What no one seems to get, however, is that between them, the Bush and Obama Administrations have been using that standard to detain people for over a decade. Indeed, there are probably over 30 men (I suspect the number is closer to 50) still at Gitmo being held on that standard, most of them for over a decade.

More importantly, SCOTUS will decide whether to uphold that standard on Thursday (or whenever they get around to accepting or denying cert on the 7 Gitmo cases they’ve been agonizing over for weeks).

The case is question is Uthman Abdul Rahim Mohammed Uthman’s habeas petition. Here’s how his cert petition describes the issues presented by his case.

Whether the Authorization of Use of Military Force, Pub. L. No. 107-40, 115 Stat. 224 (2001) (‘‘AUMF”), authorizes the President to detain, indefinitely and possibly for the rest of his life, an individual who was not shown to have fought for al Qaeda, trained to fight for al Qaeda, or received or executed orders from al Qaeda, and was not claimed to have provided material support to al Qaeda.

The government has always yoked its detention authority closely to its targeted killing authority (see, for example, the reported justification for the Awlaki killing). And here you can replace “detain, indefinitely and possibly for the rest of his life” with “kill with a drone strike” and you’ve got precisely the authority that Obama (and Bush before him) claims to kill all men in the vicinity of suspected al Qaeda figures, even absent any claim they were al Qaeda fighters.
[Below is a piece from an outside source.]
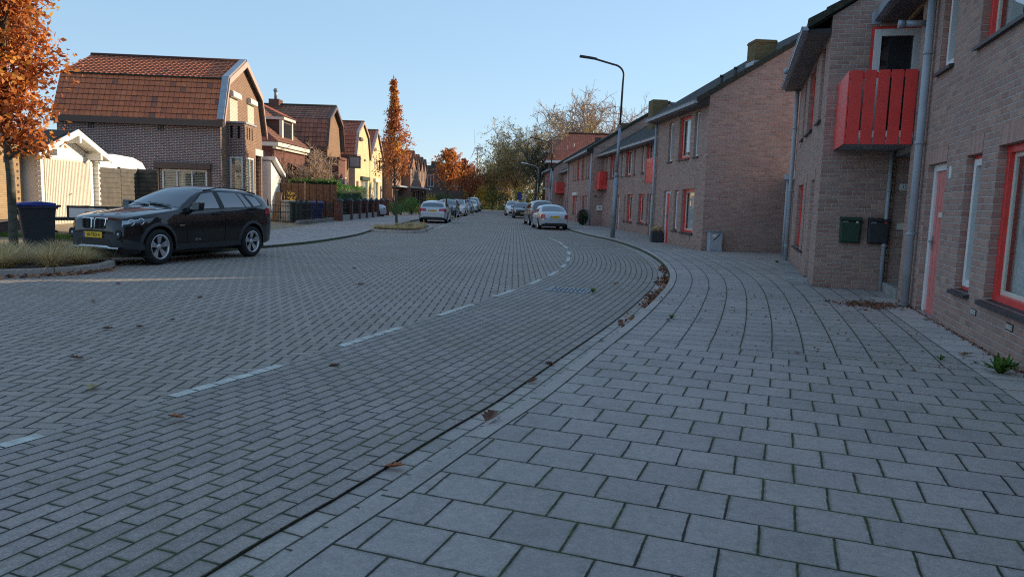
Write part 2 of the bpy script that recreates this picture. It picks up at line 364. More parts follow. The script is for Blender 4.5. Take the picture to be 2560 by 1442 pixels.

I wrote about the evidence against Uthman here (two of the men who gave evidence against him had been tortured), but here are the passages from Judge Henry Kennedy’s (yup, the same judge who presided over the Latif suit, with another Yemeni prisoner) opinion granting the habeas petition (before the DC Circuit overturned it).

In sum, the Court gives credence to evidence that Uthman (1) studied at a school at which other men were recruited to fight for Al Qaeda; (2) received money for his trip from an individual who supported jihad; (3) traveled to Afghanistan along a route also taken by Al Qaeda recruits; (4) was seen at two Al Qaeda guesthouses in Afghanistan; and (5) was with Al Qaeda members in the vicinity of Tora Bora after the battle had occurred there.

[snip]

Even taken together, these facts do not convince the Court by a preponderance of the evidence that Uthman received and executed orders from Al Qaeda. Although this information is consistent with the proposition that Uthman was a part of Al Qaeda, it is not proof of the allegation. . . . Associations with Al Qaeda members, or institutions to which Al Qaeda members have connections, are not enough to demonstrate that, more likely than not, Uthman was part of Al Qaeda.

In other words, Uthman’s habeas appeal challenges whether being in any of five wrong place at the wrong time–including a school, a travel route, a guest house, and the vicinity of Tora Bora, as well as funded by jihadists–amount to being an al Qaeda militant. Subsequent to Uthman, detainees’ habeas petitions were rejected based on fewer of those criteria (for example, in addition to the error-ridden intelligence report against Latif, the main evidence against him is an even more tenuous travel route than used to jail Uthman). But the Circuit decision in Uthman basically enshrines the claim that being in the wrong place is all the evidence the government needs to detain someone indefinitely.

Since they’re rushing to roll out drones in US airspace, you better start worrying about whether your travel patterns mark you for killing or detention.